On Wed, Apr 25, 2001 at 12:50:43AM +0000, Jorge Llambias wrote:
>
> la robyspir cusku di'e
>
> >Since the truth value of a command is whether that command is carried out,
> >what
> >would be wrong with:
> >
> >ko nicygau ledo kumfa .ijo do kakne lenu klama le panka
>
> Probably {mi curmi le nu do klama le panka} is better than {kakne}.
>
> It's not that the sentence is wrong, it is just that it doesn't
> really have the intended meaning. It says that the two events
> are true together or false together, it does not say that the
> permission to go to the park is a consequence of the child
> cleaning up the room, nor that the parent wants the child
> to clean up the room. It doesn't say "I want you to clean up
> your room, and your recompense for doing it will be my permission
> to go to the park". Maybe the English doesn't really say all that
> either, maybe it only implicates it, and we can do the same
> in Lojban, but then our children won't learn to think
> logically... :)
I think it's the other way around.
If you make concise statements using the logical connections, it expresses the
concept more clearly and logically than if you bring in concepts like
"recompense", and additionally it would _assist_ the children to think
logically if things are frequently expressed in terms of logic itself.

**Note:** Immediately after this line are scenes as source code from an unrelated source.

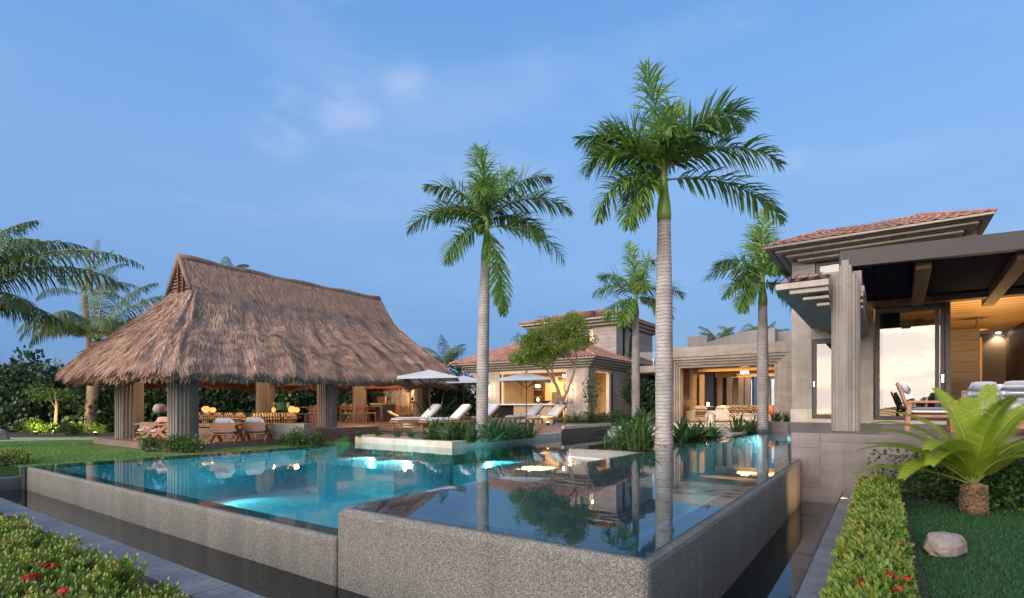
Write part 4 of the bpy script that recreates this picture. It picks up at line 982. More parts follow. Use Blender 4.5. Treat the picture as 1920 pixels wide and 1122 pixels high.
courses(mh, 'stone_course', TX1 - .4, TX1 - .001, 36.42, 36.9, 4.2, zt2, 0.30)
window(mh, 36.92, 38.6, TX1 - .2, 4.6, zt2, 'y', fr=.08, bars=1, glass='glass_strong')
MB().box(TX1 - .45, TX1 + .05, 38.62, 38.9, 4.2, zt2).build('post', 'tan_fabric', mh, world=True)
courses(mh, 'stone_course', TX1 - .4, TX1, 38.92, TY1, 4.2, zt2, 0.30)
MB().box(TX0, TX0 + .4, TY0 + .402, TY1, 4.2, zt2).build('wall', 'stone', mh, world=True)
MB().box(TX0, TX1, TY1 + .002, TY1 + .3, 4.2, zt2).build('wall', 'stone', mh, world=True)
# wall lamps and the hanging star lamp
def sconce(x, y, z, lab):
    t = thing('wall_lamp', lab, 'wall lamp', (x, y, z), 0, 'wall lamps of the garden house')
    MB().box(-.09, .09, .0, .03, -.36, .36).build('back_plate', 'bronze', t)
    MB().lathe([(.055, .03), (.055, .34)], 10, (0, -.08, 0)).build('shade', 'lamp_warm', t)
    MB().lathe([(.055, -.34), (.055, -.03)], 10, (0, -.08, 0)).build('shade', 'lamp_warm', t)
    MB().lathe([(.07, -.03), (.07, .03)], 10, (0, -.08, 0)).build('band', 'bronze', t)
    lamp('wall_lamp_glow', 'POINT', (x, y - .25, z + .25), 6, (1.0, .6, .25), .08); lamp('wall_lamp_glow', 'POINT', (x, y - .25, z - .25), 6, (1.0, .6, .25), .08)
sconce(-16.0, WY - .035, 2.28, 'lit wall lamp right of the kitchen opening')
sconce(-22.35, WY - .035, 2.28, 'lit wall lamp left of the kitchen opening behind the palm')
hl = thing('hanging_lamp', 'small bright hanging lamp in the kitchen opening', 'lamp', pt(1057, 31.2, 3.55))
MB().tube([(0, 0, 0), (0, 0, -.45)], .008, 5).build('cord', 'black', hl)
MB().lathe([(.02, -.62), (.06, -.58), (.06, -.46), (.02, -.45)], 10).build('shade', 'lamp_white', hl)
MB().lathe([(.03, -1.0), (.045, -.9), (.03, -.64)], 8).build('pendant', 'lamp_orange', hl)
# bar counter in front of the house
kb = thing('kitchen_bar', 'long white framed bar counter under the parasol at the garden house', 'bar counter', (-19.3, 28.9, 0.44))
xl = pt(922, 29.6, 0).x
MB().box(-2.75, 2.55, -.45, .45, .86, .95).build('counter_top', 'white_fabric', kb, bevel=.01)
MB().box(-2.75, -2.55, -.43, .43, 0, .858).build('end_panel', 'white_fabric', kb)
MB().box(-2.54, -.6, -.1, .42, 0, .858).build('recess_panel', 'black', kb)
MB().box(-.596, 2.4, -.3, .42, 0, .858).build('front_panel', 'tan_fabric', kb)
MB().box(2.404, 2.55, -.43, .43, 0, .858).build('end_panel', 'dark_wood', kb)
for i, (px, h) in enumerate(((964, .34), (970, .5), (977, .30), (985, .42), (992, .30), (999, .36))):
    p = pt(px, 29.0, 1.391)
    o = tag(MB().lathe([(.05, 0), (.06, .02), (.055, h * .55), (.02, h * .7), (.022, h)], 9).build('glass_bottle', 'glass_strong', None, smooth=True),
            ['clear bottle at the left end of the row on the white bar', 'tallest clear bottle on the white bar', 'short clear bottle next to the tallest one on the bar', 'clear bottle left of the parasol pole on the bar', 'short clear bottle right of the parasol pole', 'clear bottle at the right end of the row on the bar'][i], 'bottle', 'bottles on the kitchen bar')
    o.location = (p.x, 28.9, 1.391)
bo = tag(MB().lathe([(.10, 0), (.30, .10), (.46, .20), (.44, .20), (.28, .12), (.02, .03)], 16).build('bowl', 'dark_wood', None, smooth=True), 'wide dark bowl on the right end of the kitchen bar', 'bowl')
bo.location = (-17.65, 28.9, 1.391)
for i, px in enumerate((1046, 1053)):
    t = thing('bar_stool', ['dark bar stool beside the kitchen bar end, left one', 'dark bar stool beside the kitchen bar end, right one'][i], 'stool', pt(px, 28.6, .44), 0, 'dark bar stools')
    for sx in (-.15, .15):
        for sy_ in (-.15, .15): MB().bar((sx, sy_, 0), (sx * .8, sy_ * .8, .70), .035, .035, (0, 1, 0)).build('leg', 'dark_wood', t)
    MB().box(-.2, .2, -.2, .2, .70, .75).build('seat', 'dark_wood', t, bevel=.01)
    MB().box(-.2, .2, .16, .2, .75, 1.0).build('backrest', 'dark_wood', t)

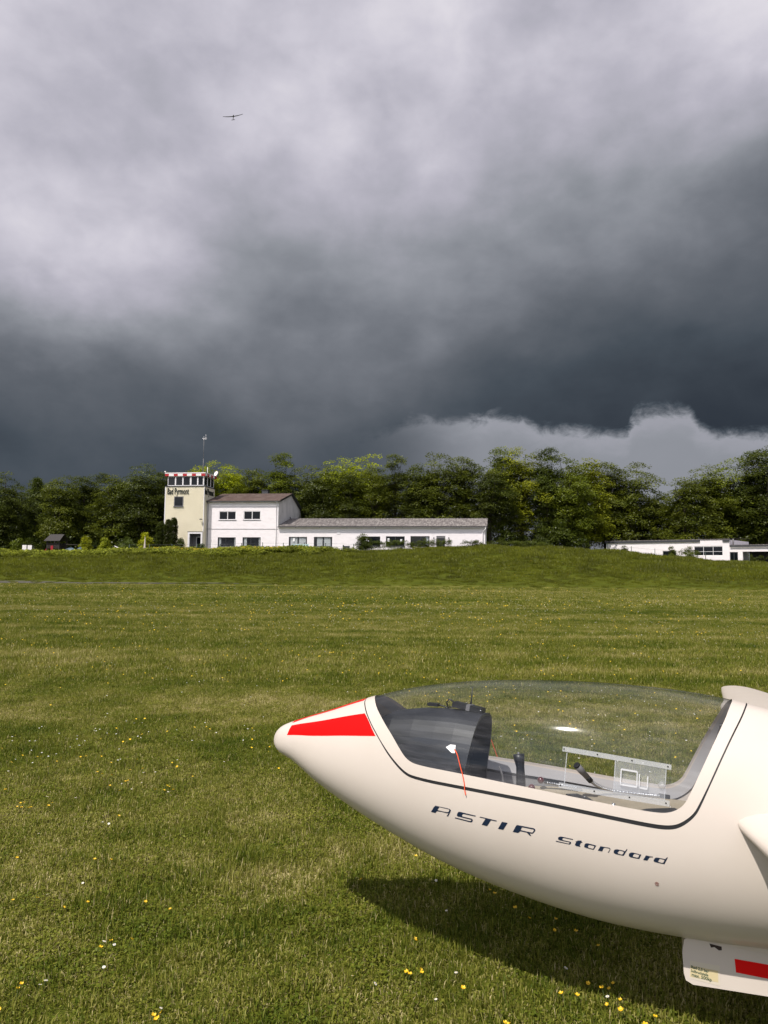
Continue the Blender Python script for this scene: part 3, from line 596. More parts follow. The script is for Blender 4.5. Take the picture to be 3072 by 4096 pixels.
MB().box(-2.0, .12, TY0 - .08, TY0 + .02, 6.003, 6.06).build('porch_flashing', M_['dark'], tw)
MB().box(-1.71, -1.66, TY0 + .11, TY0 + 1.0, 2.8, 5.76).box(-.2, -.15, TY0 + .11, TY0 + 1.0, 2.8, 5.76).box(-1.65, -.21, TY0 + .9, TY0 + .95, 2.8, 5.76).build('porch_lining', M_['gutter'], tw)
d = MB().box(-1.15, -1.07, TY0 + .82, TY0 + .89, 3.2, 5.4).box(-.29, -.21, TY0 + .82, TY0 + .89, 3.2, 5.4).box(-1.07, -.29, TY0 + .82, TY0 + .89, 5.32, 5.4).build('door', M_['whitef'], tw)
MB().box(-1.07, -.29, TY0 + .85, TY0 + .86, 3.2, 5.32).build('pane', M_['pane'], d)
lp = MB().tube([(-.02, TY0, 7.62), (-.02, TY0 - .28, 7.70)], .025).lathe((-.12, TY0 - .3, 7.60), [(.02, .14), (.10, .12), (.16, .04), (.17, 0)], 12).build('outdoor_lamp', M_['dark'], tw)
MB().box(T0 - .1, T1 + .06, TY0 - .06, TY1 + .06, 12.003, 12.11).build('ledge', M_['dark'], tw)
# cabin
c0, c1, cy0, cy1 = -5.03, .02, TY0 + .06, TY1 - .12
MB().box(c0 + .1, c1 - .1, cy0 + .12, cy1 - .1, 12.112, 13.3).build('cabin_core', M_['cockdark'], tw)
MB().box(c0, c1, cy0, cy1, 12.112, 12.20).build('cabin_sill', M_['whitef'], tw)
edges = [-5.03, -3.945, -2.905, -1.82, -.835, .02]; pan = [(-4.96, -4.03), (-3.86, -2.99), (-2.82, -1.93), (-1.71, -.92), (-.75, -.11)]
for i, (a, c) in enumerate(pan):
    f = MB(); l = c0 if i == 0 else (pan[i - 1][1] + a) / 2; r = c1 if i == 4 else (c + pan[i + 1][0]) / 2
    f.box(l + .004, a, cy0 - .01, cy0 + .05, 12.203, 13.40).box(c, r - .004, cy0 - .01, cy0 + .05, 12.203, 13.40).box(a, c, cy0 - .01, cy0 + .05, 13.32, 13.40)
    w = f.build('window', M_['whitef'], tw); MB().box(a, c, cy0 + .012, cy0 + .022, 12.203, 13.32).build('pane', M_['pane'], w)
for i in range(3):
    y0 = cy0 + .1 + i * 1.08; f = MB().box(c1 - .04, c1 + .012, y0, y0 + .10, 12.203, 13.40).box(c1 - .04, c1 + .012, y0 + .98, y0 + 1.075, 12.203, 13.40).box(c1 - .04, c1 + .012, y0 + .10, y0 + .98, 13.32, 13.40)
    w = f.build('window', M_['whitef'], tw); MB().box(c1 - .03, c1 - .02, y0 + .10, y0 + .98, 12.203, 13.32).build('pane', M_['pane'], w)
r0_, r1_, ry0, ry1 = -5.36, .28, TY0 - .12, TY1 + .15
MB().box(r0_ + .03, r1_ - .03, ry0 + .03, ry1 - .03, 13.41, 13.70).build('roof_slab', M_['dark'], tw)
bx_ = [85, 190, 325, 437, 575, 690, 825, 938, 1080, 1195]; fx = [r0_ + (v - 85) / 1110 * (r1_ - r0_) for v in bx_]
for i in range(9): MB().box(fx[i], fx[i + 1] - .004, ry0, ry0 + .028, 13.40, 13.735).build('fascia_panel', M_['checkred' if i % 2 == 0 else 'checkwhite'], tw)
for i in range(6):
    y0 = ry0 + .032 + i * (ry1 - ry0 - .04) / 6; MB().box(r1_ - .028, r1_, y0, y0 + (ry1 - ry0 - .04) / 6 - .004, 13.40, 13.735).build('fascia_panel', M_['checkwhite' if i % 2 == 0 else 'checkred'], tw)
MB().box(r0_ - .01, r1_ + .01, ry0 - .02, ry1 + .02, 13.738, 13.86).build('roof_cap', M_['checkwhite'], tw)
MB().lathe((r0_ - .02, ry0 + .05, 13.86), [(.01, 0), (.10, .06), (.11, .14), (.08, .22), (.01, .25)], 10).build('corner_light', M_['checkwhite'], tw)
MB().tube([(-3.85, .3, 13.88), (-3.85, .3, 14.35)], .025).build('rod', M_['dark'], tw)
MB().tube([(-.55, 1.4, 13.88), (-.55, 1.4, 14.9)], .04).build('white_rod', M_['whitef'], tw)
mast = MB().tube([(-1.02, 1.0, 13.88), (-1.02, 1.0, 16.0)], .04).tube([(-1.02, 1.0, 16.0), (-1.02, 1.0, 18.6)], .028).build('antenna_mast', M_['gutter'], tw)
wv = MB().tube([(-1.02, 1.0, 18.6), (-1.02, 1.0, 18.75)], .03).tube([(-1.15, 1.0, 18.78), (-.72, 1.0, 18.78)], .02)
for (x, z) in ((-1.20, 18.78), (-1.04, 18.98), (-1.04, 18.60)): wv.lathe((x, 1.0, z), [(.01, -.06), (.07, 0), (.01, .06)], 8)
wv.tube([(-.76, 1.0, 18.78), (-.76, 1.0, 19.3)], .018).tube([(-.75 + .13 * math.cos(k * PI / 6), 1.0, 18.78 + .13 * math.sin(k * PI / 6)) for k in range(13)], .016)
wv.build('wind_sensor', M_['whitef'], mast)
MB().tube([(.05, 2.2, 13.88), (.3, 2.2, 14.0)], .03).lathe((.42, 2.1, 14.12), [(.02, -.06), (.22, -.03), (.36, .05), (.37, .06)], 18, axis=(-.45, -.8, .35)).build('satellite_dish', M_['checkwhite'], tw)
text_mesh('lettering', 'Bad Pyrmont', 1.18, M_['letter'], tw, Matrix.Translation((-5.02, TY0 - .035, 11.0)) @ FRONT, .485, .012, .02)
text_mesh('lettering', 'Bad Pyrmont', 1.18, M_['letter'], tw, Matrix.Translation((T1 + .035, TY0 + .12, 11.0)) @ Matrix.Rotation(PI / 2, 4, 'Z') @ FRONT, .485, .012, .02)
# --- two-storey clubhouse
ch = frame_empty('clubhouse', -23.628, 95.0, -9, 'white two-storey clubhouse with shallow brown roof beside the tower', 'building')
up = [(1.82, 4.19, 7.66, 8.82), (5.22, 7.56, 7.68, 8.84)]; lo = [(1.74, 4.21, 4.15, 5.36), (5.16, 7.63, 4.17, 5.38)]
b = MB(); wall_sheet(b, .13, 9.95, 2.8, 10.12, 0, up + lo)
b.face([(.13, 11, 2.8), (.13, 11, 9.6), (9.95, 11, 9.6), (9.95, 11, 2.8)]); b.face([(.13, 0, 2.8), (.13, 0, 10.12), (.13, 5.5, 11.58), (.13, 11, 9.6), (.13, 11, 2.8)]); b.build('wall', M_['wall'], ch)
b = MB(); b.face([(9.952, 0, 2.8), (9.952, 11, 2.8), (9.952, 11, 9.6), (9.952, 5.5, 11.58), (9.952, 0, 10.12)]); b.build('gable_wall', M_['gable'], ch)
for h in up: window(ch, *h, 0, 'whitef', .09, (.5,), label=None)
window(ch, *lo[0], 0, 'dark', .07, (.45,), curtains=((.05, .16), (.90, .97)), sillm='gutter'); window(ch, *lo[1], 0, 'dark', .07, (.45,), curtains=((.06, .22), (.88, .97)), sillm='gutter')
MB().box(.15, 9.95, -.035, -.002, 6.43, 6.475).build('string_course', M_['gutter'], ch)
pr = [(-.32, 10.16), (2.5, 10.90), (5.5, 11.70)]; corrugated('roof', .1, 10.28, pr, .19, .022, M_['roofbrown'], ch); corrugated('roof', .1, 10.28, [(11.35, 9.50), (5.5, 11.69)], .19, .022, M_['roofbrown'], ch)
MB().box(.1, 10.2, -.42, -.32, 10.02, 10.12).build('gutter', M_['gutterdark'], ch)
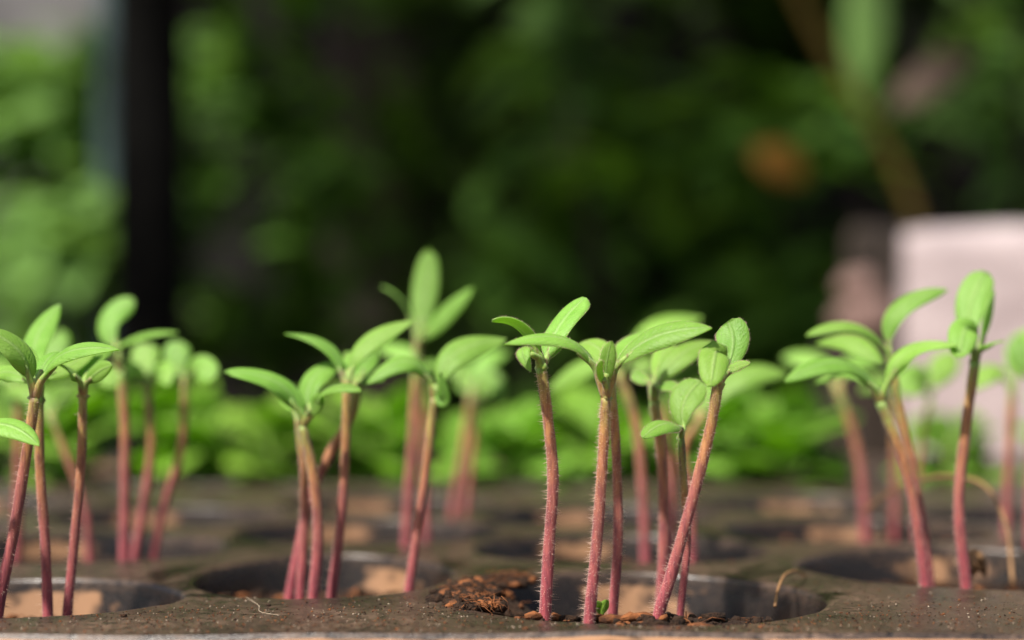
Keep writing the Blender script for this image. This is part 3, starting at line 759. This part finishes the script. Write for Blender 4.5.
shrub('shrub', 'green shrub at the right edge above the carton', gx(1010, 2400), 2400, 1450, 260, 240, 330, 120, 'gl_lit', 9)
# cane, dry leaves
Y = 1700
thread('cane', 'tan diagonal cane slanting across the upper right foliage', 'cane', [at(770, -70, Y), at(800, 0, Y), at(835, 65, Y + 5), at(872, 125, Y + 10), at(905, 190, Y + 20), at(935, 290, Y + 30), at(960, 420, Y + 40), at(965, 1250, Y + 50)], 5, 6.5, M['cane'])
def big_leaf(name, label, px, py, y, ln, wd, d, m, up=(0, -1, .3), cat='leaf'):
    mb = MB(); p = at(px, py, y); leaf_mesh(mb, p, p + Vector(d).normalized() * ln * .5 + Vector((0, -6, 4)), p + Vector(d).normalized() * ln, wd, up, random.Random(5), thick=1.2)
    tag(mb.build(name, m, None, p), label, cat)
big_leaf('dry_leaf', 'orange dead leaf hanging among the dark foliage', 752, 150, 1900, 62, 40, (.8, 0, -.45), M['deadleaf'])
big_leaf('dry_leaf', 'pale brown dry leaf slanting at the upper right', 890, 110, 1800, 100, 38, (.8, 0, .55), M['brownleaf'])
big_leaf('strap_leaf', 'long upright green leaf beside the top of the tan cane', 862, 95, 1900, 150, 46, (.05, 0, 1), M['sl'])

# pale carton and stone on the bench
def rounded_box(mb, x0, x1, y0, y1, z0, z1, r, seed=1, nseg=14):
    # subdivided box pulled to rounded edges with soft creases
    def pt(u, v, face):
        pass
    cx, cy, cz = (x0 + x1) / 2, (y0 + y1) / 2, (z0 + z1) / 2; hx, hy, hz_ = (x1 - x0) / 2, (y1 - y0) / 2, (z1 - z0) / 2
    idx = {}
    def V(a, b, c):
        k = (a, b, c)
        if k not in idx:
            q = Vector((a / nseg * 2 - 1, b / nseg * 2 - 1, c / nseg * 2 - 1)); p = Vector((q.x * hx, q.y * hy, q.z * hz_))
            inn = Vector((max(-hx + r, min(hx - r, p.x)), max(-hy + r, min(hy - r, p.y)), max(-hz_ + r, min(hz_ - r, p.z))))
            d = p - inn
            if d.length > 1e-6: p = inn + d.normalized() * r
            k2 = 1 + .03 * mnoise.noise(p * .03 + Vector((seed, 0, 0)))
            idx[k] = mb.vert((cx + p.x * k2, cy + p.y * k2, cz + p.z * (k2 if q.z > -.9 else 1)))
        return idx[k]
    for a in range(nseg):
        for b in range(nseg):
            for c in (0, nseg):
                q = [V(a, b, c), V(a + 1, b, c), V(a + 1, b + 1, c), V(a, b + 1, c)]; mb.face(q if c else q[::-1])
                q = [V(a, c, b), V(a + 1, c, b), V(a + 1, c, b + 1), V(a, c, b + 1)]; mb.face(q[::-1] if c else q)
                q = [V(c, a, b), V(c, a + 1, b), V(c, a + 1, b + 1), V(c, a, b + 1)]; mb.face(q if c else q[::-1])
mb = MB(); rounded_box(mb, 0, 190, 0, 50, 0, CAMH + 46.5 + (362 - 228) * 900 / FPX, 5)
ct = mb.build('carton', M['carton']); ct.location = Vector((gx(900, 900), 900, -46.5)) * S; ct.rotation_euler.z = -.25
tag(ct, 'pale pink carton standing behind the right hand seedlings', 'carton')
Y = 985; zt = CAMH + (362 - 338) * Y / FPX
mb = MB(); rounded_box(mb, gx(824, Y), gx(893, Y), Y, Y + 22, -46.5, zt, 5, 4)
tag(mb.build('crate', M['bark'], None, (gx(866, Y), Y, -46.5)), 'dark brown crate end left of the pale carton', 'crate')
def stone(label, px, py, rx, rz, seed):
    p = at(px, py, Y + 12); mb = MB(); n1, n2 = 20, 14; rows = []
    for i in range(n2 + 1):
        th = math.pi * i / n2; rr = []
        for k in range(n1):
            q = Vector((math.sin(th) * math.cos(6.2832 * k / n1), math.sin(th) * math.sin(6.2832 * k / n1), math.cos(th)))
            g = 1 + .28 * mnoise.noise(q * 1.3 + Vector((seed, 0, 0))) + .1 * mnoise.noise(q * 4 + Vector((seed, 3, 0)))
            rr.append(mb.vert((p.x + rx * q.x * g, p.y + 11 * q.y * g, p.z + rz * q.z * g)))
        rows.append(rr)
    for i in range(n2):
        for k in range(n1): mb.face((rows[i][k], rows[i + 1][k], rows[i + 1][(k + 1) % n1], rows[i][(k + 1) % n1]))
    tag(mb.build('stone', M['rock'], None, p), label, 'stone', 'stones on the brown crate')
stone('pinkish brown stone lying on the brown crate, the larger and lower one', 866, 315, 17, 14, 2)
stone('small brown stone perched on top of the larger pinkish one', 858, 285, 11, 8, 5)
mb = MB(); rounded_box(mb, gx(850, 1120), gx(960, 1120), 1120, 1140, -46.5, CAMH + (362 - 226) * 1120 / FPX, 8, 6)
tag(mb.build('plank', M['bark'], None, (gx(900, 1120), 1140, -46.5)), 'dark brown plank standing behind the carton and stones', 'plank')

# unseen slats added above the garden only to keep it in shade
shade_slats = empty('added_shade_slats', (0, 1200, 2300)); tag(shade_slats, 'unseen slats added to shade the garden', 'shade_slats'); shade_slats['_w'] = tuple(shade_slats.location)
mb = MB(); x = -1400; rg = random.Random(8)
while x < 4500:
    wd = rg.uniform(90, 150); mb.box(x, x + wd, 560, 5150, 2300, 2318); x += wd + rg.choice([16, 30, 48, 72])
mb.build('shade_slat', M['slats'], shade_slats, (0, 1200, 2300), smooth=False)

# ------------------------------------------------------------------ light, sky, camera
AZ, EL = R(42), R(56)          # sun behind the camera's left shoulder
sd_ = Vector((-math.sin(AZ) * math.cos(EL), -math.cos(AZ) * math.cos(EL), math.sin(EL)))
sun = bpy.data.lights.new('sun', 'SUN'); sun.energy = 4.3; sun.angle = R(2.0); sun.color = (1, .95, .87)
so = bpy.data.objects.new('sun', sun); col.objects.link(so); so.rotation_euler = (-sd_).to_track_quat('-Z', 'Y').to_euler()
w = bpy.data.worlds.new('World'); scene.world = w; w.use_nodes = True
nt = w.node_tree; bg = nt.nodes['Background']
sky = nt.nodes.new('ShaderNodeTexSky'); sky.sky_type = 'NISHITA'; sky.sun_disc = False
sky.sun_elevation = EL; sky.sun_rotation = math.pi + AZ; sky.air_density = 1; sky.dust_density = 4
nt.links.new(sky.outputs[0], bg.inputs[0]); bg.inputs[1].default_value = .07

cam = bpy.data.cameras.new('camera'); co = bpy.data.objects.new('camera', cam); col.objects.link(co)
co.location = (0, 0, CAMH * S); co.rotation_euler = (math.pi / 2, 0, 0)
cam.sensor_width = 36; cam.lens = 36 * FPX / 1024; cam.shift_y = (YH - 320) / 1024
cam.clip_start = .01; cam.clip_end = 300
cam.dof.use_dof = True; cam.dof.focus_distance = FOCUS * S
cam.dof.aperture_fstop = cam.lens / (49 * FOCUS / FPX)
scene.camera = co
scene.view_settings.view_transform = 'Standard'; scene.view_settings.look = 'None'
scene.view_settings.exposure = .85; scene.view_settings.gamma = 1
scene.cycles.use_denoising = True
scene.cycles.max_bounces = 8
for o in scene.objects:
    if '_w' in o: del o['_w']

Anyhow, what _would_ {ko nicygau ledo kumfa .ijo mi ba curmi lenu do klama le
panka} mean?
{ko nicygau ledo kumfa} on is a logical statement. The child may decide it to
be false {na go'i .i oi mi na djica} but the {ko} means that the parent would
like it to be true.
{mi ba curmi lenu do klama le panka} is also a statement which can be true or
false, and the child has no control over that.
So with the .ijo, these statements restrict each other, as such:
I will let you go to the park, but only if you clean your room.
If you do clean your room, I will let you go to the park.
(This creates an obligation both ways - if it turns out that there's a
thunderstorm and so the child can't go to the park, the child doesn't have to
clean his room. This is probably not the consequence the parent wants to focus
on, but a child might understand that .ijo is inherently more fair than
.ijanai.)
Certainly the fact that one event is compensation for the other is not
explicitly expressed, but I think that the relationship between the events is
so clear that it wouldn't need to be.